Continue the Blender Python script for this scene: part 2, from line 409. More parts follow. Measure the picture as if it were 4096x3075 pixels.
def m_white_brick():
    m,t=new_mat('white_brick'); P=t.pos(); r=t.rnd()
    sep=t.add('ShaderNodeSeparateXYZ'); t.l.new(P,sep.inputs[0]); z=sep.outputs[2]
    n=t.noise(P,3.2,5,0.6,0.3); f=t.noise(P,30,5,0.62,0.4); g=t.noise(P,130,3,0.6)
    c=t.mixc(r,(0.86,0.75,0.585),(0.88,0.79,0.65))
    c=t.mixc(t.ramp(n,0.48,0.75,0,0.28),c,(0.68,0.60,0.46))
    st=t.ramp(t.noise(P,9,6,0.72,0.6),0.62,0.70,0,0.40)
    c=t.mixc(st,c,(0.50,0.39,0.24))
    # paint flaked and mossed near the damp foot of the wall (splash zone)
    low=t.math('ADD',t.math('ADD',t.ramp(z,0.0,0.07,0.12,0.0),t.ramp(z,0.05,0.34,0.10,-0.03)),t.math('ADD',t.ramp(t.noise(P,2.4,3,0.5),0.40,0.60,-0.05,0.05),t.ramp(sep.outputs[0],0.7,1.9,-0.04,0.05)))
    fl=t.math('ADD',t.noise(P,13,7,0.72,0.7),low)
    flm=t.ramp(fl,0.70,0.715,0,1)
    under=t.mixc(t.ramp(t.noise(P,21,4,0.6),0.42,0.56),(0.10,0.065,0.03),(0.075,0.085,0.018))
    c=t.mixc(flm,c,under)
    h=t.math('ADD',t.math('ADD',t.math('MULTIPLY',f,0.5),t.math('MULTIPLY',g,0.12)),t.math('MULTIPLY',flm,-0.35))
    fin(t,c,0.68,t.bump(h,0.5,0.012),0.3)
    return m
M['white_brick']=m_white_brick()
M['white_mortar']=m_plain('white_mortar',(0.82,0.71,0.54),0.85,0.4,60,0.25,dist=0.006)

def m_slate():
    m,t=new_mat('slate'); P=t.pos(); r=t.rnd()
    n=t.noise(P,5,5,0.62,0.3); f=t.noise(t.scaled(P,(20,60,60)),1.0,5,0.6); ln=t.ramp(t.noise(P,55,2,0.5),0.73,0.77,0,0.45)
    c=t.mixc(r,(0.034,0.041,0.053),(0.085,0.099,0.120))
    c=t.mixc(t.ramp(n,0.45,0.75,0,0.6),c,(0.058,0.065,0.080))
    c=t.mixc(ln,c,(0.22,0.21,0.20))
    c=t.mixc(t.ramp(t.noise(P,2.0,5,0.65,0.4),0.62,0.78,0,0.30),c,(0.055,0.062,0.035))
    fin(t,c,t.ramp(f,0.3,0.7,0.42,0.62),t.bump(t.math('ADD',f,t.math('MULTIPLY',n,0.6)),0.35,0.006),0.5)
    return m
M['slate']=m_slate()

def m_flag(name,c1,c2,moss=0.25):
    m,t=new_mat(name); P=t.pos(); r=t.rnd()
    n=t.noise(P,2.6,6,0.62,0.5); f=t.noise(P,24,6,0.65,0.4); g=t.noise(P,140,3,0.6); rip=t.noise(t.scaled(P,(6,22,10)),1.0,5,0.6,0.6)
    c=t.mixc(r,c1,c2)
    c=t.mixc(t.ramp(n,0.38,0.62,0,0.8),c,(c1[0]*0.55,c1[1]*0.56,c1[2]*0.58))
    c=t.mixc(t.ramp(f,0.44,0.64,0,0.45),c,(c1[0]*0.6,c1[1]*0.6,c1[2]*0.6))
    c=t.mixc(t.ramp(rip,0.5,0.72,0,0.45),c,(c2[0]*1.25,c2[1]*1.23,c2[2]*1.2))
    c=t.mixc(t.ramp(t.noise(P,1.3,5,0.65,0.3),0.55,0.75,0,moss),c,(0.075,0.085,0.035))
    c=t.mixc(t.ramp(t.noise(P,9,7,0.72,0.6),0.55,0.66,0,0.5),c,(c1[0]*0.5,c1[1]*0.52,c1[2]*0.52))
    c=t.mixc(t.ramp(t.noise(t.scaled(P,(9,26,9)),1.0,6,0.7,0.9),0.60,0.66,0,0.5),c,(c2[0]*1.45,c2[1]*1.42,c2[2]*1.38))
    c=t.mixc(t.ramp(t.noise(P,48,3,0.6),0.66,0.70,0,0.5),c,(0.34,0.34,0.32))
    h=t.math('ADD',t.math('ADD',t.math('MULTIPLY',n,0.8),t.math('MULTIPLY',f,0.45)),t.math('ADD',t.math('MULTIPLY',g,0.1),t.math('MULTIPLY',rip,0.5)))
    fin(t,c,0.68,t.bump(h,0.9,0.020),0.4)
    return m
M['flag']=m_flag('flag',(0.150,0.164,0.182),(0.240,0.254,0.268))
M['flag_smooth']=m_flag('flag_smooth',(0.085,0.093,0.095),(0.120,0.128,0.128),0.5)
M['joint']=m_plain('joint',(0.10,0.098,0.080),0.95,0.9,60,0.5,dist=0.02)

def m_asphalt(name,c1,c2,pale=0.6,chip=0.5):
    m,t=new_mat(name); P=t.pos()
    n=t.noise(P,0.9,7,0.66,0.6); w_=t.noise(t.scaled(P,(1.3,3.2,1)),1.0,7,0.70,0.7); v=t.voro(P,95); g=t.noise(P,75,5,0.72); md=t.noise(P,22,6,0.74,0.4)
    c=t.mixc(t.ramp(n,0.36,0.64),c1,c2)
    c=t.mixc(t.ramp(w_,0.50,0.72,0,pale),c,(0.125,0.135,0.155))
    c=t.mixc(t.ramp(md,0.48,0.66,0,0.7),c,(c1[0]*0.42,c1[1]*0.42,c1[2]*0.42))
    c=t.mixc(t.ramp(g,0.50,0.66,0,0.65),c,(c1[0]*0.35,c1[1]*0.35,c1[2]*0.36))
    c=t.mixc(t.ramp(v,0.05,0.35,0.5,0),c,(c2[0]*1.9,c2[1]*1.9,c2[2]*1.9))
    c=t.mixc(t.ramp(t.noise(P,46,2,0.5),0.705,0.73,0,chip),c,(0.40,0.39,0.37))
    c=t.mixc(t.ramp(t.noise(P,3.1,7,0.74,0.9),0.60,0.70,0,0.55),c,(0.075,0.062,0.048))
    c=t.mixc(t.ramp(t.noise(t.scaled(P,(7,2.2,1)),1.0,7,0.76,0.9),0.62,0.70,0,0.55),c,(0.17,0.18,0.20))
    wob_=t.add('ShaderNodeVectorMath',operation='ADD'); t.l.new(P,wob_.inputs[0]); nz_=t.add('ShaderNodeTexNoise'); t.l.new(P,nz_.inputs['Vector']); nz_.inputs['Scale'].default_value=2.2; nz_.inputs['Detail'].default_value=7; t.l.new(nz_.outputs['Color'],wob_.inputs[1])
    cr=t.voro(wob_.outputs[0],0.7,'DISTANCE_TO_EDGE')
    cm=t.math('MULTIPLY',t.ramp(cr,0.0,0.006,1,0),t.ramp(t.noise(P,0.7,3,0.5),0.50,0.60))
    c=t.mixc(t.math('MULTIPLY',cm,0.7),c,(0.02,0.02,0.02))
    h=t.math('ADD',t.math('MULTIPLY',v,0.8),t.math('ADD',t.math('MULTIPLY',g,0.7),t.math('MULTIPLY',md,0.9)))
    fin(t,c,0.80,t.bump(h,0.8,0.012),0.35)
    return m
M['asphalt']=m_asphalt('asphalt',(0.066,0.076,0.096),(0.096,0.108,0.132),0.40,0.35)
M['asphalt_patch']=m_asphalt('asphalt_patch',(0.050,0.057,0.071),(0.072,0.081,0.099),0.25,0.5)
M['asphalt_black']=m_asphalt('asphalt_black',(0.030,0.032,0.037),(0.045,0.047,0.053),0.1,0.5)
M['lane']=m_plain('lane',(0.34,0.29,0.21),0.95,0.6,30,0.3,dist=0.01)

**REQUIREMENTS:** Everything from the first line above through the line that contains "M['slate']=m_slate()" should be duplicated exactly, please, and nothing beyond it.

**PROBLEM SOLUTION:**
Continue the Blender Python script for this scene: part 2, from line 409. More parts follow. Measure the picture as if it were 4096x3075 pixels.
def m_white_brick():
    m,t=new_mat('white_brick'); P=t.pos(); r=t.rnd()
    sep=t.add('ShaderNodeSeparateXYZ'); t.l.new(P,sep.inputs[0]); z=sep.outputs[2]
    n=t.noise(P,3.2,5,0.6,0.3); f=t.noise(P,30,5,0.62,0.4); g=t.noise(P,130,3,0.6)
    c=t.mixc(r,(0.86,0.75,0.585),(0.88,0.79,0.65))
    c=t.mixc(t.ramp(n,0.48,0.75,0,0.28),c,(0.68,0.60,0.46))
    st=t.ramp(t.noise(P,9,6,0.72,0.6),0.62,0.70,0,0.40)
    c=t.mixc(st,c,(0.50,0.39,0.24))
    # paint flaked and mossed near the damp foot of the wall (splash zone)
    low=t.math('ADD',t.math('ADD',t.ramp(z,0.0,0.07,0.12,0.0),t.ramp(z,0.05,0.34,0.10,-0.03)),t.math('ADD',t.ramp(t.noise(P,2.4,3,0.5),0.40,0.60,-0.05,0.05),t.ramp(sep.outputs[0],0.7,1.9,-0.04,0.05)))
    fl=t.math('ADD',t.noise(P,13,7,0.72,0.7),low)
    flm=t.ramp(fl,0.70,0.715,0,1)
    under=t.mixc(t.ramp(t.noise(P,21,4,0.6),0.42,0.56),(0.10,0.065,0.03),(0.075,0.085,0.018))
    c=t.mixc(flm,c,under)
    h=t.math('ADD',t.math('ADD',t.math('MULTIPLY',f,0.5),t.math('MULTIPLY',g,0.12)),t.math('MULTIPLY',flm,-0.35))
    fin(t,c,0.68,t.bump(h,0.5,0.012),0.3)
    return m
M['white_brick']=m_white_brick()
M['white_mortar']=m_plain('white_mortar',(0.82,0.71,0.54),0.85,0.4,60,0.25,dist=0.006)

def m_slate():
    m,t=new_mat('slate'); P=t.pos(); r=t.rnd()
    n=t.noise(P,5,5,0.62,0.3); f=t.noise(t.scaled(P,(20,60,60)),1.0,5,0.6); ln=t.ramp(t.noise(P,55,2,0.5),0.73,0.77,0,0.45)
    c=t.mixc(r,(0.034,0.041,0.053),(0.085,0.099,0.120))
    c=t.mixc(t.ramp(n,0.45,0.75,0,0.6),c,(0.058,0.065,0.080))
    c=t.mixc(ln,c,(0.22,0.21,0.20))
    c=t.mixc(t.ramp(t.noise(P,2.0,5,0.65,0.4),0.62,0.78,0,0.30),c,(0.055,0.062,0.035))
    fin(t,c,t.ramp(f,0.3,0.7,0.42,0.62),t.bump(t.math('ADD',f,t.math('MULTIPLY',n,0.6)),0.35,0.006),0.5)
    return m
M['slate']=m_slate()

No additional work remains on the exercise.